Problem to solve: Only the lines from the first one through the line with "COL = SC.collection" should be printed, exactly as they appear.

Stored data:

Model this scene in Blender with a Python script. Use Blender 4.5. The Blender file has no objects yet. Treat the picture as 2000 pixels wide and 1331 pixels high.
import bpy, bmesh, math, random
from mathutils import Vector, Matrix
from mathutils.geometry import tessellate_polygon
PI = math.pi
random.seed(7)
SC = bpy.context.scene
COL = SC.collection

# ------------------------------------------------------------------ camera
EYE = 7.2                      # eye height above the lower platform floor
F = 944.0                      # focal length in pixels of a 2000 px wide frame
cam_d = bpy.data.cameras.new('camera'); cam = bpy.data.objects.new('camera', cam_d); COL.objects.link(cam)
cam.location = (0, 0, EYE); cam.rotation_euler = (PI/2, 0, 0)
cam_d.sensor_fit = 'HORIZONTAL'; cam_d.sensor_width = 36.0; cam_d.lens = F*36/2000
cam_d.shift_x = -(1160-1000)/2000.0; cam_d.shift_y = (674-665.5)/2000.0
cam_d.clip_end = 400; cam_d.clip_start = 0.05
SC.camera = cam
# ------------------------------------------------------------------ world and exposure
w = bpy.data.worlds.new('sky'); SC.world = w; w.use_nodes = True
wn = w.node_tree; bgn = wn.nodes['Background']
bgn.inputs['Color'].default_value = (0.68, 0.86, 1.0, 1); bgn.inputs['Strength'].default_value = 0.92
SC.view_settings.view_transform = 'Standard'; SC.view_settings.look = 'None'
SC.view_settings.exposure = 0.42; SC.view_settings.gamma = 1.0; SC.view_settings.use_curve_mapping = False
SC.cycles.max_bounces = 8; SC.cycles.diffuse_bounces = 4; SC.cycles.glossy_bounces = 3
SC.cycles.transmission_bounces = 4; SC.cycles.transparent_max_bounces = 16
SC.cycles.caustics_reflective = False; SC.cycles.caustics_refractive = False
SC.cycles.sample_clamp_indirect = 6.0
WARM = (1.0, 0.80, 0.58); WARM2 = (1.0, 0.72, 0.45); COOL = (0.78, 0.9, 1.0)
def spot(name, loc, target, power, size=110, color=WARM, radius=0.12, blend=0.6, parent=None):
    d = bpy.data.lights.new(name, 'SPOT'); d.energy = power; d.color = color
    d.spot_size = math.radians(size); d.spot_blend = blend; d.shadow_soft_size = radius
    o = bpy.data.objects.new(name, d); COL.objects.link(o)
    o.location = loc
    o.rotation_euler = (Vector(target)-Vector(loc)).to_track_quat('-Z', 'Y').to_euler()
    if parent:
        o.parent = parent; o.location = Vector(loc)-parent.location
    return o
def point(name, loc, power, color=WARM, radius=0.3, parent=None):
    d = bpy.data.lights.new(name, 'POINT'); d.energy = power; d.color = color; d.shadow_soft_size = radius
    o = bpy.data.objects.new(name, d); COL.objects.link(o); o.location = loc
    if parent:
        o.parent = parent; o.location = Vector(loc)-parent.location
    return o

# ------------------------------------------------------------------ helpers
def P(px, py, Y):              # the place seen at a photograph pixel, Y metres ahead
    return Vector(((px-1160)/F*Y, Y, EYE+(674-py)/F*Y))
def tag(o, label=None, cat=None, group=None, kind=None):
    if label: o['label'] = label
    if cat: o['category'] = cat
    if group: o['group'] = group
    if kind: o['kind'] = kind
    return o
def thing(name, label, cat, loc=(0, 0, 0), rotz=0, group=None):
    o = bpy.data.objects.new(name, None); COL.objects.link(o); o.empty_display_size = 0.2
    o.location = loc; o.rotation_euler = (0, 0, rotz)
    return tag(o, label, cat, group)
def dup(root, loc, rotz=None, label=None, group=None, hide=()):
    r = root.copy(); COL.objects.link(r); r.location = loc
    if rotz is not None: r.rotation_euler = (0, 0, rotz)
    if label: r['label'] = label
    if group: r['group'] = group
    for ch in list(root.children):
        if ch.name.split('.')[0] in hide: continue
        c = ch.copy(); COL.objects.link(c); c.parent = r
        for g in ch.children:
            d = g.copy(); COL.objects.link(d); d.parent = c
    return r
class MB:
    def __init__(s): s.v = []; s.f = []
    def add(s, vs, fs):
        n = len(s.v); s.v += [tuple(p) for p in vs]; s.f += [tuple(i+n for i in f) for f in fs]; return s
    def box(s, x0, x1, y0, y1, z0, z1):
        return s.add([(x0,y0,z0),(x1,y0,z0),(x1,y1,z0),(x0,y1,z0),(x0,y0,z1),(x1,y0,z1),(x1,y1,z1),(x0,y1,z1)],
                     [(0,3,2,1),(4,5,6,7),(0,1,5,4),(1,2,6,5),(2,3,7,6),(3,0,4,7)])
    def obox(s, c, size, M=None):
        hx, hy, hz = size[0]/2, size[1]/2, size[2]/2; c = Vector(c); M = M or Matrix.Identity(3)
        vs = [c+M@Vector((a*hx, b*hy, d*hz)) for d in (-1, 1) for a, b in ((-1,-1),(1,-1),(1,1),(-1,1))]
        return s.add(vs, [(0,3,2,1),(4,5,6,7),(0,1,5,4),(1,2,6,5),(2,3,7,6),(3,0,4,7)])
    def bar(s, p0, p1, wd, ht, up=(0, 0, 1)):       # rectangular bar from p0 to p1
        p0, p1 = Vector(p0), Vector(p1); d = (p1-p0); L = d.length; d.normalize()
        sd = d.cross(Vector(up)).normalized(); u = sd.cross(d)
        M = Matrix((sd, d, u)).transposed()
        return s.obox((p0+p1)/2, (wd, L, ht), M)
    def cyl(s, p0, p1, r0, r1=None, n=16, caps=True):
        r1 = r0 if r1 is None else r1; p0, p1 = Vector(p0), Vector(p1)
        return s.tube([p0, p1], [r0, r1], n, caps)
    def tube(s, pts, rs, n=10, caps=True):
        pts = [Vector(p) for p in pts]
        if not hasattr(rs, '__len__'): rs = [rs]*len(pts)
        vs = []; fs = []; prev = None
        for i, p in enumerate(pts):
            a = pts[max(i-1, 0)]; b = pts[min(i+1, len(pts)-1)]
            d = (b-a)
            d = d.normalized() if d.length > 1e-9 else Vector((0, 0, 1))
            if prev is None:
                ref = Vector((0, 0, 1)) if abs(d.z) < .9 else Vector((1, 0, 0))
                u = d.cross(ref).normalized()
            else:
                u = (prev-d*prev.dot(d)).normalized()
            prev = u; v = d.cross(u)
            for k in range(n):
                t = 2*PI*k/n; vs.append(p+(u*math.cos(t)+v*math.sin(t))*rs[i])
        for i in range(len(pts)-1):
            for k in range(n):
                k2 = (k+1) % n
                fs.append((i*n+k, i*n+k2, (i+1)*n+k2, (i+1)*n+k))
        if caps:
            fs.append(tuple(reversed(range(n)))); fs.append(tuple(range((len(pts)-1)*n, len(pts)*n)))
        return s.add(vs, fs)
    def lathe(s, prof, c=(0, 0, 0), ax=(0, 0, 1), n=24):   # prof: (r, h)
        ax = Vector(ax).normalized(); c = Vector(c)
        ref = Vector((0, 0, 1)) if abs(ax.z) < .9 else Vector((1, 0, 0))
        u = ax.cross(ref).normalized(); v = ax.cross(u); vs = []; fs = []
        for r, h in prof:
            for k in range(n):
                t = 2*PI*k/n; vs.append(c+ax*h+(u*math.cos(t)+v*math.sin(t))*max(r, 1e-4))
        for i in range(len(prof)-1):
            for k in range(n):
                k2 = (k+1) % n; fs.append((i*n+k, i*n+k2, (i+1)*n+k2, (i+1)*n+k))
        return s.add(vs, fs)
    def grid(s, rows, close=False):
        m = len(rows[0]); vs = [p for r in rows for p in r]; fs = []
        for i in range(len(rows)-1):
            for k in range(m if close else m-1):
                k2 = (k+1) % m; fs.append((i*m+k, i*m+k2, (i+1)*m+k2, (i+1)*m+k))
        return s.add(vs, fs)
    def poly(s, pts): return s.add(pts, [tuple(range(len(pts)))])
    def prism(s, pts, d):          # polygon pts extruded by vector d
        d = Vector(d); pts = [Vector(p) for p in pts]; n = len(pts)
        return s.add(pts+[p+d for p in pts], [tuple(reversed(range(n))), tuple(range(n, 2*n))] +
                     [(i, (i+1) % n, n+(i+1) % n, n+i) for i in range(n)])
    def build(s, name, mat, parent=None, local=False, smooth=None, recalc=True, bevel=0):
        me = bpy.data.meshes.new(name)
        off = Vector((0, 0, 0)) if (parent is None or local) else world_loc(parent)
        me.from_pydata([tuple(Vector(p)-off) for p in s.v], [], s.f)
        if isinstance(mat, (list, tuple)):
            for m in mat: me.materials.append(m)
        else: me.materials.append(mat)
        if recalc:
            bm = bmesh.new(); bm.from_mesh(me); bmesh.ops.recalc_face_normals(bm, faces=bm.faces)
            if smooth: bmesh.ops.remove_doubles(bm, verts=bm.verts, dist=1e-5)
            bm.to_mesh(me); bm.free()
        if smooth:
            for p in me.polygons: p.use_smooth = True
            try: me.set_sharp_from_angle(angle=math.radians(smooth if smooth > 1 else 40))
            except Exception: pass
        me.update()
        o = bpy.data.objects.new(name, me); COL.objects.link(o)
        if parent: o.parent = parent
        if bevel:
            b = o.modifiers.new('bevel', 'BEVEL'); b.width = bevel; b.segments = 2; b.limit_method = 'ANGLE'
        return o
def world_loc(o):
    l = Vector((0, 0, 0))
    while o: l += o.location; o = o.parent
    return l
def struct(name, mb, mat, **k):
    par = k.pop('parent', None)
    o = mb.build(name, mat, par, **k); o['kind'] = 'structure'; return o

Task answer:
Model this scene in Blender with a Python script. Use Blender 4.5. The Blender file has no objects yet. Treat the picture as 2000 pixels wide and 1331 pixels high.
import bpy, bmesh, math, random
from mathutils import Vector, Matrix
from mathutils.geometry import tessellate_polygon
PI = math.pi
random.seed(7)
SC = bpy.context.scene
COL = SC.collection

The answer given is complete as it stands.